Our Lady of Morphine

Priestess of Morphine: The Lost Writings of Marie-Madeleine, Edited with Introduction and Notes by Ronald K. Siegel, PhD, 335 pp. Process Media/ RKS Library Editions. $34.95. Pub date: March 15 2016

The poppy its abundance grows
As red as the hot blood from his mouth
As from his lips it flowed
In his bitter hour of death –

Like all products, opium and its derivatives have their own language. Opium literature of the 19th Century was filled with Mughal color and the tight rictus of death. Claustrophobia and expanse agree; boredom is used like a secret handshake. In the 20th, the language of drugs became scientific rather than poetic. The addict was a researcher and no longer a debased flâneur. The language of street drugs is more conservative and concerned with rhythm rather than precision, but the user has changed from a fiend to a test subject. Drug literature in general is popular because it both exalts and condemns. Looking at a ruin brings nostalgia and meditating on it thrills your sense of destruction. You can see the revenge of the body in the addict like you see the revenge of labor in the ruin: J’accuse! The product of history is the product of crime and crime is the expression of trade cycles by other means. Opium comes from a secretion of poppies which protects the little flower against predators in the natural world and as a symbol on Remembrance Day, the poppy is perfect because it recalls the Opium Wars and gives the soldier the most vivid dreams before it drowns him in that time-outside-of-time peculiar to all opiates.

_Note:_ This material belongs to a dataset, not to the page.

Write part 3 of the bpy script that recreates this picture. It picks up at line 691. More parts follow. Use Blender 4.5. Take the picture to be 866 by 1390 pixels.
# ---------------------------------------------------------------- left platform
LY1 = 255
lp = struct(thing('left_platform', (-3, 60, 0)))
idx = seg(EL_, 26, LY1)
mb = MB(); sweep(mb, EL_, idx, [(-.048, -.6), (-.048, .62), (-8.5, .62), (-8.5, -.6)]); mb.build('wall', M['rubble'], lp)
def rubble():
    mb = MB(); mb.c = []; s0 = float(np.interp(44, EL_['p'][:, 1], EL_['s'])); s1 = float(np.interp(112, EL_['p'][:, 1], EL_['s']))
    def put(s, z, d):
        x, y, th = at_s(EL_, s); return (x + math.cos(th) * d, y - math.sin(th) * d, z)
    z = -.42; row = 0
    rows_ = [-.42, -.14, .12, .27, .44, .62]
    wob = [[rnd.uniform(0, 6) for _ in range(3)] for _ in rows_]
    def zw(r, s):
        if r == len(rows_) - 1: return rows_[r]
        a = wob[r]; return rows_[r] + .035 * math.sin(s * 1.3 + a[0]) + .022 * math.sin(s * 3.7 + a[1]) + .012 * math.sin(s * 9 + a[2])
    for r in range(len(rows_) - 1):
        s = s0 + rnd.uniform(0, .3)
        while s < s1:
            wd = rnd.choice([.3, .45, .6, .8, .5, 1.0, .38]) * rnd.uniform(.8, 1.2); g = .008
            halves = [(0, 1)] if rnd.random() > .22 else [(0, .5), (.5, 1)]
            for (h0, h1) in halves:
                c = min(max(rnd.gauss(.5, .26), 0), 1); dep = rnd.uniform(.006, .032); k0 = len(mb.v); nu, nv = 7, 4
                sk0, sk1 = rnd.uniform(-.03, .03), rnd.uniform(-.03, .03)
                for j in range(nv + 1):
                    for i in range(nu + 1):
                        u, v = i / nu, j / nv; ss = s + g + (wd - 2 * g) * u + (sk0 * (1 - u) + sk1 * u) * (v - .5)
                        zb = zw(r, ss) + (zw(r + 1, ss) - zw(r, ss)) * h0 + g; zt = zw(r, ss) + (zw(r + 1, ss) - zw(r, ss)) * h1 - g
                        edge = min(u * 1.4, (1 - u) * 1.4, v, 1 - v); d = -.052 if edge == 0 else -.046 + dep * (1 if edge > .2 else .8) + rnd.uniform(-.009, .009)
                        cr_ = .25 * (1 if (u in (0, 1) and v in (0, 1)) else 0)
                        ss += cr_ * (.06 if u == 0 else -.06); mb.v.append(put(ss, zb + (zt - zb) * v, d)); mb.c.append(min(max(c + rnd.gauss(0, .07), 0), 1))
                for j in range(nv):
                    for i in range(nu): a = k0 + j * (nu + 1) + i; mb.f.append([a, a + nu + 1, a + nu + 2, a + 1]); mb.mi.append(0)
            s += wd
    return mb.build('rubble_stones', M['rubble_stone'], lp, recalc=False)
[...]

German Poetess Marie-Madeleine was one of many addict-authors, born at the right moment to see the first indoor gas lighting, the birth of machine warfare and mass transportation systems, the first flights in air, home refrigeration, psychiatry, Cubism, the Russian Revolution, cinema, radio, and the rise of Fascism in Europe. A new book on this obscure writer collects her poems, ephemera, and biography in one very striking volume. Her language is the last of the Romantic Nerval-type, languid but arthritic, a late blossom of the bourgeois Oriental dope pilgrimage style in the time of Hitler.

It seems strange that Marie-Madeleine has been forgotten. Her first book, Auf Kypros (1901), sold over a million copies and its lovely fin de siècle illustrations served German soldiers as Betty Grable-like keepsakes on the battlefield. It was reprinted 52 times, the last edition on the eve of total power for the National Socialists:

I swept you away at first

            With autumn’s frantic flames, –

            With joys and bitterness

            Into your blood I blazed.

Marie-Madeleine A.K.A. Gertrude Gunther A.K.A. Baroness Gertrude von Puttkamer was born in East Prussia in 1881 to a somewhat provincial merchant father and a Jewish mother. At age 19, the very lovely Gertrude married Major General Heinrich von Puttkamer, a Prussian aristocrat 35 years her senior. She was able to move from her small town and divide her time between a lush German family villa and France. She had always written poetry and in the year of her marriage, she began to publish it:

The hills spread out so far and wide!

            So narrow and steep the trail

            Will you consent to be my guide

            Across the darkened vale?

Despite the age gap, Marie-Madeleine appears to have been very much in love with the Freiherr von Puttkamer. His death in 1914 turned her into a morphine addict and plunged her into the swinging depths of Weimar bondage clubs, dyke dives, opium dens and the company of late-walking phantoms dreaming away the end of liberal democracy in Germany. She floated around Monte Carlo and Vienna on her inheritance, danced and loved and drugged, and picked her women and men from the streets and nightclubs. She continued to write poetry, plays, sketches, novels and short stories, numbering some 29 volumes, until almost the end of her life.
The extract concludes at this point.